───── RECORD SET
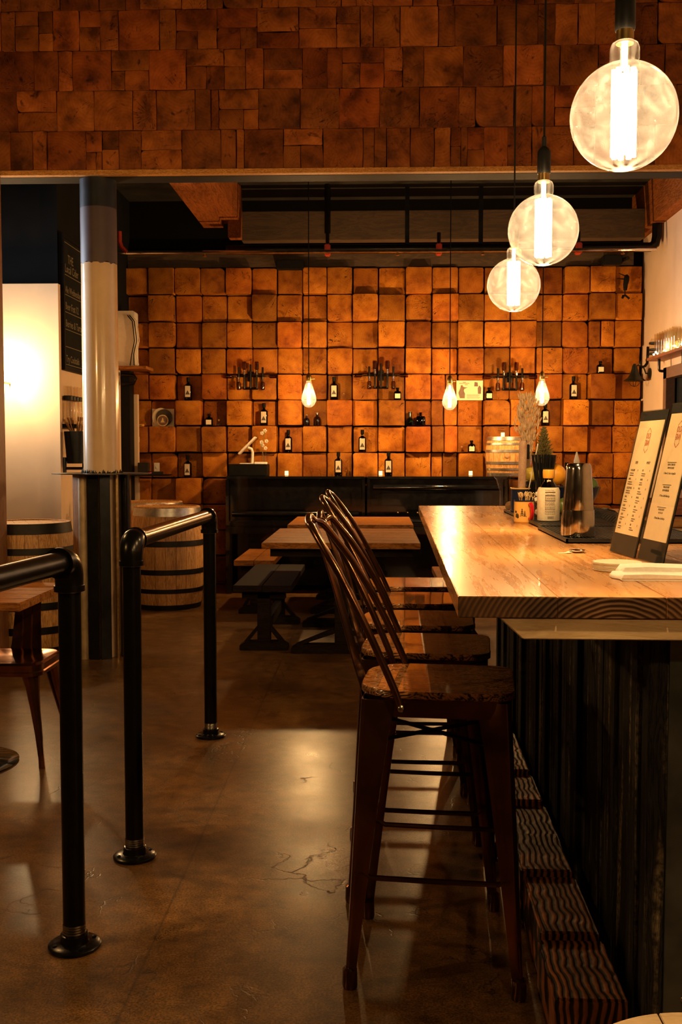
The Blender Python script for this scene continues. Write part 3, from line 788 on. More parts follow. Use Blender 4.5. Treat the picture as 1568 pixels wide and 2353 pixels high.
MB().tube([(.155 * math.cos(x / 24 * 2 * PI), .155 * math.sin(x / 24 * 2 * PI), .22) for x in range(24)], .008, 6, closed=True).obj('foot_ring', 'black_steel', q)

# ================================================================ PIPE RAILINGS
def post(r, X, Y, h=1.075):
    MB().tube([(X, Y, .03), (X, Y, h - .055)], .0305, 24).obj('post', 'pipe_steel', r)
    fl = MB().lathe([(.0, .0), (.070, .0), (.072, .003), (.072, .009), (.066, .013), (.040, .016), (.038, .02), (.038, .038), (.034, .040), (.0, .04)], 36, (X, Y, 0)).obj('base_flange', 'pipe_steel', r)
    th = [(.031 + (.0012 if i % 2 else 0), .040 + i * .0035) for i in range(9)]
    MB().lathe(th, 24, (X, Y, 0), cap=False).obj('thread', 'bright_thread', fl)
    for k in range(4):
        a = k * PI / 2 + .6; MB().lathe([(.007, .012), (.006, .017), (0, .018)], 8, (X + .056 * math.cos(a), Y + .056 * math.sin(a), 0)).obj('screw', 'black_steel', fl)
    MB().lathe([(.032, h - .085), (.032, h - .07)], 24, (X, Y, 0), cap=False).obj('thread', 'bright_thread', r)
def elbow(r, X, Y, h, dy, dx=0):
    b = MB(); pts = []
    for k in range(9):
        a = k / 8 * PI / 2; q = .045 * (1 - math.cos(a)); pts.append((X + dx * q, Y + dy * q, h - .05 + .05 * math.sin(a)))
    b.tube([(X, Y, h - .075)] + pts + [(X + dx * .062, Y + dy * .062, h)], [.037] + [.038, .0385, .039, .0395, .040, .0395, .039, .0385, .038] + [.037], 24)
    b.tube([(X, Y, h - .082), (X, Y, h - .066)], .0415, 24)
    b.tube([(X + dx * .05, Y + dy * .05, h), (X + dx * .068, Y + dy * .068, h)], .0415, 24)
    b.obj('elbow', 'pipe_steel', r)
HR = 1.072
r1 = thing('pipe_railing', 'black steel pipe railing at the left edge, running toward the camera', 'railing', (0, 0, 0), 0, 'black pipe railings')
post(r1, -.832, 2.79, HR); elbow(r1, -.832, 2.79, HR, -1, -.12)
MB().tube([(-.838, 2.735, HR), (-.965, 1.62, HR)], .0305, 24).obj('top_rail', 'pipe_steel', r1)
r2 = thing('pipe_railing', 'black steel pipe railing on two floor posts, farther along the walkway', 'railing', (0, 0, 0), 0, 'black pipe railings')
post(r2, -.813, 3.43, HR); post(r2, -.793, 4.93, HR - .008)
elbow(r2, -.813, 3.43, HR, 1); elbow(r2, -.793, 4.93, HR - .008, -1)
MB().tube([(-.812, 3.49, HR), (-.794, 4.87, HR - .008)], .0305, 24).obj('top_rail', 'pipe_steel', r2)

# ================================================================ LEFT TABLE AND COPPER CHAIR
q = thing('pub_table', 'plank-topped table cut by the left edge, in front of the copper chair', 'table', (-1.85, 4.45, 0))
t = MB()
for k in range(5): t.box((-.42, -.33 + k * .132 + .0008, .725), (.42, -.33 + (k + 1) * .132 - .0008, .76))
t.obj('table_top', 'table_wood', q, bevel=.004)
MB().tube([(0, 0, .03), (0, 0, .72)], .035, 14).obj('pedestal', 'black_steel', q)
MB().lathe([(0, 0), (.27, 0), (.275, .008), (.24, .02), (.08, .04), (.04, .06), (0, .06)], 40).obj('table_base', 'gloss_black', q)
MB().cbox((0, 0, .715), (.5, .4, .02)).obj('top_plate', 'black_steel', q)

def copper_chair(loc, rz):
    s = thing('metal_chair', 'copper coloured pressed-metal chair tucked at the table on the left', 'chair', loc, rz)
    Z = .445; o = rounded(.37, .36, .07, .07)
    R = [[(x * .3, y * .3, Z - .007) for x, y in o], [(x * .62, y * .62, Z - .005) for x, y in o], [(x * .80, y * .80, Z + .003) for x, y in o], [(x * .93, y * .93, Z + .006) for x, y in o], [(x, y, Z - .003) for x, y in o], [(x, y, Z - .03) for x, y in o], [(x * 1.02, y * 1.02, Z - .035) for x, y in o], [(x * 1.02, y * 1.02, Z - .05) for x, y in o]]
    MB().loft(R, cap=True).obj('seat', 'copper_steel', s)
    for sx in (-1, 1):
        for sy in (-1, 1):
            P_ = [(sx * .165, sy * .16, Z - .02), (sx * .168, sy * .163, Z - .10), (sx * .176, sy * .172, Z - .20), (sx * .190, sy * .187, .14), (sx * .205, sy * .20, .02)]
            W = [.075, .048, .034, .026, .019]; Rg = []
            for p, w in zip(P_, W):
                c_ = []
                for k in range(10):
                    a = 2 * PI * k / 10; x, y = math.cos(a), math.sin(a)
                    dd = w * (1 if (x * sx < .3 or y * sy < .3) else .8); c_.append((p[0] - sx * w * .55 + w * .62 * x, p[1] - sy * w * .55 + w * .62 * y, p[2]))
                Rg.append(c_)
            leg = MB().loft(Rg).obj('leg', 'copper_steel', s)
            MB().tube([(sx * .192, sy * .187, .055), (sx * .196, sy * .191, .0)], [.012, .014], 10).obj('foot_cap', 'copper_steel', leg)
    pts = []
    for p in [(-.16, -.175, .43), (-.19, -.19, .50), (-.215, -.195, .62), (-.24, -.185, .74), (-.255, -.15, .81), (-.26, -.09, .842), (-.262, 0, .85)]: pts.append(p)
    pts += [(x, -y, z) for x, y, z in reversed(pts[:-1])]
    MB().tube(pts, .0095, 10).obj('back_tube', 'copper_steel', s)
    R = []
    for x, z, w in ((-.178, .43, .075), (-.19, .47, .07), (-.215, .6, .062), (-.245, .75, .058), (-.26, .845, .056)):
        R.append([(x, -w, z), (x, -w * .4, z), (x + .006, -w * .32, z), (x, -w * .24, z), (x, w * .24, z), (x + .006, w * .32, z), (x, w * .4, z), (x, w, z), (x - .003, w, z), (x - .003, -w, z)])
    MB().loft(R).obj('back_splat', 'copper_steel', s)
    return s
copper_chair((-1.635, 4.60, 0), -PI / 2)

# ================================================================ BARRELS
def barrel(name, label, cat, loc, h, rh, rb, hoops, hm, group=None, rz=0, wood_='barrel_wood', bung=False):
    s = thing(name, label, cat, loc, rz, group)
    def rad(z): u = 2 * z / h - 1; return rb - (rb - rh) * u * u
    n = 22; b = MB()
    for k in range(n):
        a0 = 2 * PI * k / n + .004; a1 = 2 * PI * (k + 1) / n - .004; R = []
        for i in range(9):
            z = h * i / 8; r = rad(z)
            R.append([(r * math.cos(a0), r * math.sin(a0), z), (r * 1.003 * math.cos((a0 + a1) / 2), r * 1.003 * math.sin((a0 + a1) / 2), z), (r * math.cos(a1), r * math.sin(a1), z), ((r - .02) * math.cos(a1), (r - .02) * math.sin(a1), z), ((r - .02) * math.cos(a0), (r - .02) * math.sin(a0), z)])
        b.loft(R)
    b.obj('staves', wood_, s)
    b = MB(); rr = rh - .018
    for k in range(6):
        x0 = -rr + 2 * rr * k / 6 + .001; x1 = -rr + 2 * rr * (k + 1) / 6 - .001
        f = lambda x: math.sqrt(max(rr * rr - x * x, 0))
        pts = [(x0 + (x1 - x0) * i / 5, f(x0 + (x1 - x0) * i / 5)) for i in range(6)] + [(x1 + (x0 - x1) * i / 5, -f(x1 + (x0 - x1) * i / 5)) for i in range(6)]
        b.prism(pts, h - .025, h - .008)
    b.obj('barrel_head', wood_, s)
    for (z, w), m_ in zip(hoops, hm):
        z0, z1 = max(z - w / 2, 0), min(z + w / 2, h)
        MB().lathe([(rad(z0) + .001, z0), (rad(z0) + .004, z0), (rad(z1) + .004, z1), (rad(z1) + .001, z1)], 44, cap=False, loop=True).obj('hoop', m_, s)
    if bung: MB().lathe([(.022, 0), (.020, .012), (.0, .014)], 14, mat=Matrix.Translation((0, -rb + .004, h * .52)) @ Matrix.Rotation(PI / 2, 4, 'X')).obj('bung', 'cork', s)
    return s
hp = [(.845, .07), (.575, .05), (.33, .045), (.165, .038), (.022, .044)]
hm = ['hoop_silver', 'hoop_black', 'hoop_black', 'hoop_black', 'hoop_black']
GB = 'oak barrels used as tables'
barrel('oak_barrel', 'oak barrel table with dark hoops standing right of the column', 'barrel', (onZ(372, 1405, 0).x - .01, 9.16, 0), .89, .285, .325, hp, hm, GB)
barrel('oak_barrel', 'oak barrel table at the left, behind the nearer railing and the copper chair', 'barrel', (-2.41, 7.13, 0), .885, .285, .325, [(.85, .07), (.70, .045), (.56, .045), (.33, .05), (.165, .05), (.022, .044)], ['hoop_black'] * 6, GB, .4)
barrel('oak_barrel', 'oak barrel against the block wall, mostly hidden behind the column', 'barrel', (-2.17, 10.05, 0), .89, .285, .325, hp, hm, GB, .9)

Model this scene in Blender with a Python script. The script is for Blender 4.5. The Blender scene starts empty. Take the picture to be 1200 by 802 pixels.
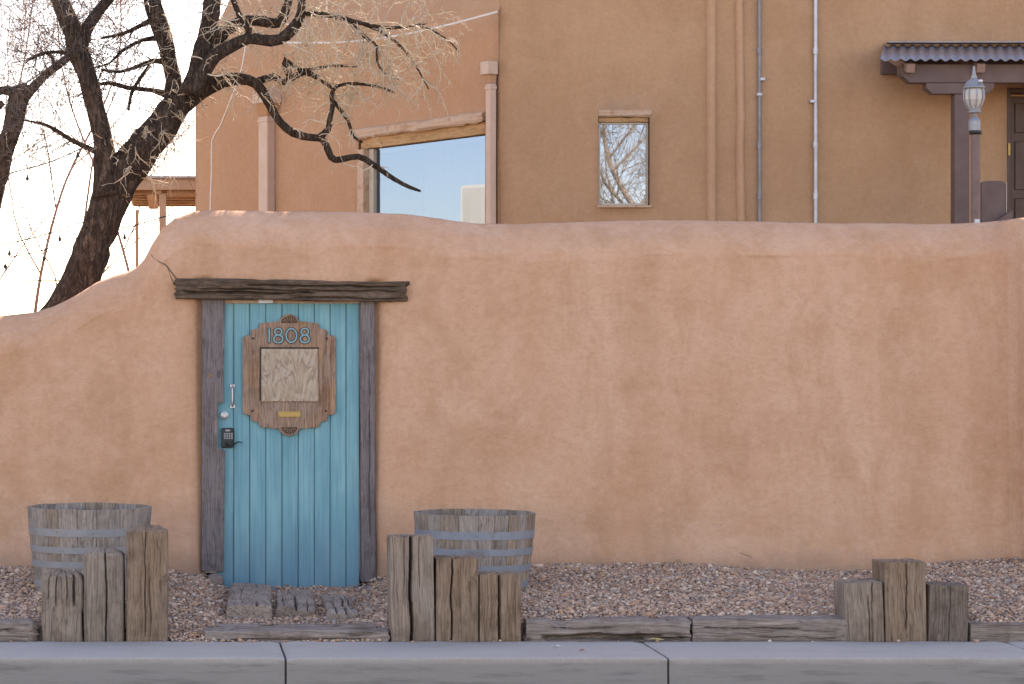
──────────
• GIVEN TASK: Give the count of lines that hold the word "scene", with nothing added.

• TASK RESULT: 2